15min:
THEORETICAL QUESTIONS ASSOCIATED WITH UTILIZING AB INITIO RESULTS TO AID IN INTERPRETATION OF VIBRATION-TORSION-ROTATION SPECTRA.

JON T. HOUGEN, MIRZA A. MEKHTIEV, Optical Technology Division, National Institute of Standards and Technology, Gaithersurg, MD USA 20899-8441; LI-HONG XU, Department of Physical Sciences, University of New Brunswick, Saint John, N.B., Canada E2L 4L5; RONALD M. LEES, Department of Physics, University of New Brunswick, Fredericton, N.B., Canada E3B 5A3.

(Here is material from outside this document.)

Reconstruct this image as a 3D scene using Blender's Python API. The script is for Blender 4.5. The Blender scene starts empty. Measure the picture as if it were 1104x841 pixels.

This talk will discuss several questions which arise when trying to connect ab initio results with molecular parameters in phenomenological torsion-rotation and vibration-torsion-rotation fitting Hamiltonians, and for which we now have varying degrees of understanding: (1) How are the various definitions of the torsional angle (intrinsic reaction coordinate, average of three dihedral angles, gamma's in torsional Hamiltonians in the literature, etc.) related? Short answer: they differ by a Fourier series in sin3n gamma. (2) How can we determine the rho axis system in a flexible internal rotor molecule? Short answer: use an instantaneous rho system determined from the moment of inertia and the angular momentum generated at each point along the internal rotation path. (3) How exactly are partial derivatives (of atom positions, moment of inertia tensor, etc.) with respect to 3N-6 internal coordinates to be related to partial derivatives with respect to one large amplitude coordinate and 3N-7 small amplitude vibrational coordinates at various points along the internal rotation path? How exactly are the (3N-6) × (3N-6) \textbfF (force constant), \textbfG (reduced mass), and \textbfGF matrices to be converted to (3N-7) × (3N-7) quantities when the torsional degree of freedom is removed from the small-amplitude vibrational problem? Short answer: project out the torsional angle direction in the 3N-6 space and throw it away. (4) How are the C3v permutation-inversion symmetry species A1, A2, E to be used in the vibrational problem after motion along the internal rotational path causes the Cs point group symmetry species A', A" to be lost? Short answer: work in progress. (5) How does setting certain terms to zero in the fitting Hamiltonian, which in turn implies certain reduction schemes, change the values of other phenomenological Hamiltonian parameters of lower, the same, or higher order, so that they are no longer directly comparable with ab initio output? Short answer: work in progress. Concrete illustrations of numerical answers to some of these questions for the methanol molecule will be given in the following talk.